I'll post when I do that and let you know how it went.
Thanks again Spin for the help and patience.
Took a test drive and there doesn't seem to be anymore noise when turning. Not sure what it was that fixed it, or if it will come back, but I have my fingers crossed that it wont.
The brake noise I think I may still faintly hear from the rear wheels but I didn't seem as noticeable as before. I didn't grease the rear caliper clips as I didn't have enough daylight, but I may do those this weekend which I'm hoping will fully get rid of my noises.
I'll post when I do that and let you know how it went.
Thanks again Spin for the help and patience.
#18
Alright, I'll try looking for that.
Also, when driving to work this morning, the noises are still there. There's chirping noise when at high speeds. It seems to stop when I apply the brake, but then that causes the snapping noise that I hear at low speeds. Both seem like they are brake related, so maybe it is due to the missing pad clip on the passenger side front, and I possibly need to grease the rear pad clips too. Quite frustrating.
Also, when driving to work this morning, the noises are still there. There's chirping noise when at high speeds. It seems to stop when I apply the brake, but then that causes the snapping noise that I hear at low speeds. Both seem like they are brake related, so maybe it is due to the missing pad clip on the passenger side front, and I possibly need to grease the rear pad clips too. Quite frustrating.
#19
Just as an update, the noise did come back after greasing the caliper clips. So I bought a front brake kit from Mazda (which I got for free for being in a rewards program) and replaced all the caliper clips on the front wheels. It also seemed like the caliper pistons were not retracing all the way so the pads may have been closer to the rotors than normal and I think one of the rotors is slightly warped in one spot causing the pad to hit it during the wheel revolution. I hope that makes sense.

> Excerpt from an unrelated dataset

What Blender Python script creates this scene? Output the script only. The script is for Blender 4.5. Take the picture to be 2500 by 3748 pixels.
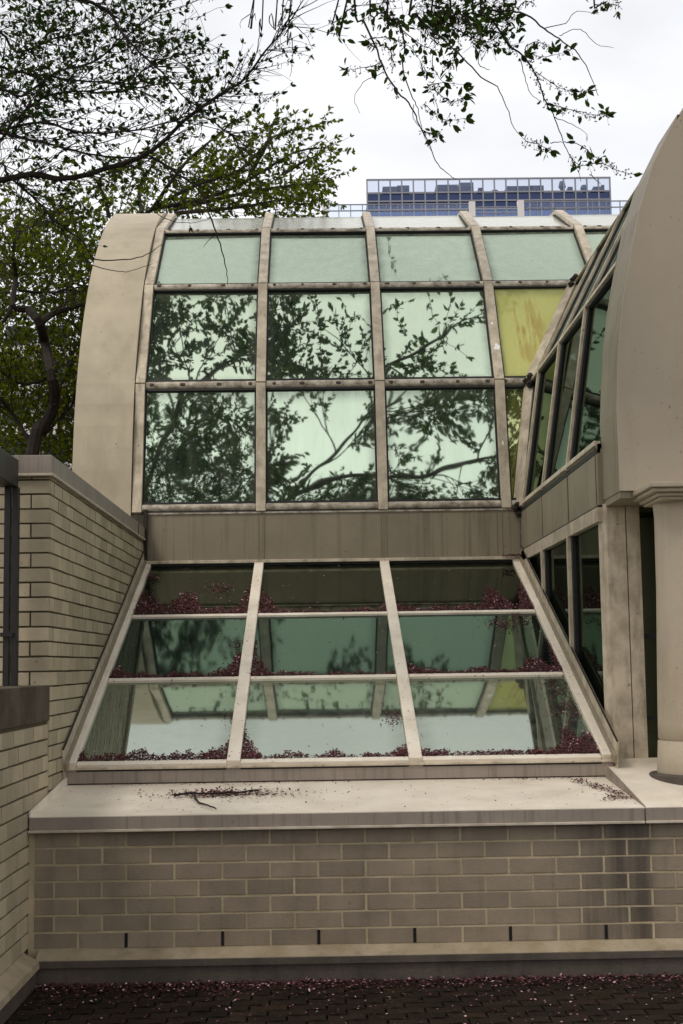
import bpy, math, random
from mathutils import Vector, Matrix, noise as mnoise
random.seed(7)
C = bpy.context.scene.collection
SC = bpy.context.scene
for o in list(bpy.data.objects): bpy.data.objects.remove(o)
R_ = math.radians

# ------------------------------------------------------------ camera, sky, sun, exposure
EYE = Vector((0, 0, 1.75)); YAW, PIT, ROL = .0149, .1073, .0146; FPX = 5206.
r0 = Vector((math.cos(YAW), -math.sin(YAW), 0)); f0 = Vector((math.sin(YAW), math.cos(YAW), 0)); zz = Vector((0, 0, 1))
FW = f0*math.cos(PIT)+zz*math.sin(PIT); U0 = -f0*math.sin(PIT)+zz*math.cos(PIT)
RT = math.cos(ROL)*r0-math.sin(ROL)*U0; UP = math.sin(ROL)*r0+math.cos(ROL)*U0
cam = bpy.data.cameras.new('camera'); co = bpy.data.objects.new('camera', cam); C.objects.link(co)
cam.sensor_fit = 'VERTICAL'; cam.sensor_height = 36; cam.lens = 50; cam.clip_start = .05; cam.clip_end = 2000
co.matrix_world = Matrix(((RT.x, UP.x, -FW.x, EYE.x), (RT.y, UP.y, -FW.y, EYE.y), (RT.z, UP.z, -FW.z, EYE.z), (0, 0, 0, 1)))
SC.camera = co
SUN_EL, SUN_AZ = R_(52), R_(228)          # high soft sun behind the cloud, behind and left of the camera
w = bpy.data.worlds.new('World'); SC.world = w; w.use_nodes = True
nt = w.node_tree; nt.nodes.clear(); L = nt.links.new
out = nt.nodes.new('ShaderNodeOutputWorld'); bg = nt.nodes.new('ShaderNodeBackground'); bg2 = nt.nodes.new('ShaderNodeBackground')
ad = nt.nodes.new('ShaderNodeAddShader'); sky = nt.nodes.new('ShaderNodeTexSky'); sky.sky_type = 'NISHITA'; sky.sun_disc = False
sky.sun_elevation = SUN_EL; sky.sun_rotation = SUN_AZ; sky.dust_density = 3; sky.air_density = 1
bg.inputs[1].default_value = .05
tc = nt.nodes.new('ShaderNodeTexCoord'); mp = nt.nodes.new('ShaderNodeMapping'); mp.inputs['Scale'].default_value = (1, 1, 2.6)
no = nt.nodes.new('ShaderNodeTexNoise'); no.inputs['Scale'].default_value = 3.4; no.inputs['Detail'].default_value = 5
cr = nt.nodes.new('ShaderNodeValToRGB'); cr.color_ramp.elements[0].position = .36; cr.color_ramp.elements[1].position = .6
cr.color_ramp.elements[0].color = (.80, .78, .755, 1); cr.color_ramp.elements[1].color = (.98, .955, .925, 1)
L(tc.outputs['Generated'], mp.inputs[0]); L(mp.outputs[0], no.inputs[0]); L(no.outputs[0], cr.inputs[0]); L(cr.outputs[0], bg2.inputs[0])
L(sky.outputs[0], bg.inputs[0]); L(bg.outputs[0], ad.inputs[0]); L(bg2.outputs[0], ad.inputs[1]); L(ad.outputs[0], out.inputs[0])
sl = bpy.data.lights.new('sun', 'SUN'); sl.energy = 1.5; sl.angle = R_(14); sl.color = (1, .95, .87)
so = bpy.data.objects.new('sun', sl); C.objects.link(so)
sd = Vector((math.sin(SUN_AZ)*math.cos(SUN_EL), math.cos(SUN_AZ)*math.cos(SUN_EL), math.sin(SUN_EL)))
so.rotation_euler = sd.to_track_quat('Z', 'Y').to_euler(); so.location = (0, 0, 30)
SC.view_settings.view_transform = 'Standard'; SC.view_settings.look = 'None'; SC.view_settings.exposure = 0; SC.view_settings.gamma = 1
SC.cycles.max_bounces = 8; SC.cycles.use_denoising = True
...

Anyways, I took the caliper pistons out and they both seemed pretty clean and I didn't need to replace them. I put them back into the caliper, which was a pain with the damn rubber boot. And I also made sure I filled it up with brake fluid. So its possible that my brake fluid was a little low which was causing a poor vaccuum and not retracting the piston all the way? Regardless, I've been driving the car for 2 days now and I don't think there is anymore noise (knock on wood). So I'm guessing it was either the missing caliper clip or low brake fluid which caused the caliper pistons to not retract all the way. Or maybe a combination of both.
Thanks.
Anyways, I took the caliper pistons out and they both seemed pretty clean and I didn't need to replace them. I put them back into the caliper, which was a pain with the damn rubber boot. And I also made sure I filled it up with brake fluid. So its possible that my brake fluid was a little low which was causing a poor vaccuum and not retracting the piston all the way? Regardless, I've been driving the car for 2 days now and I don't think there is anymore noise (knock on wood). So I'm guessing it was either the missing caliper clip or low brake fluid which caused the caliper pistons to not retract all the way. Or maybe a combination of both.
Thanks.
#20
Brake fluid does not 'retract' the pistons. It's a pressure system, not a vacuum system. When you release the pedal, the pressure is released, allowing the pistons to 'relax' off the rotors and not be pushing on them, then the wheel turns & perhaps moves the pad and piston a little further back.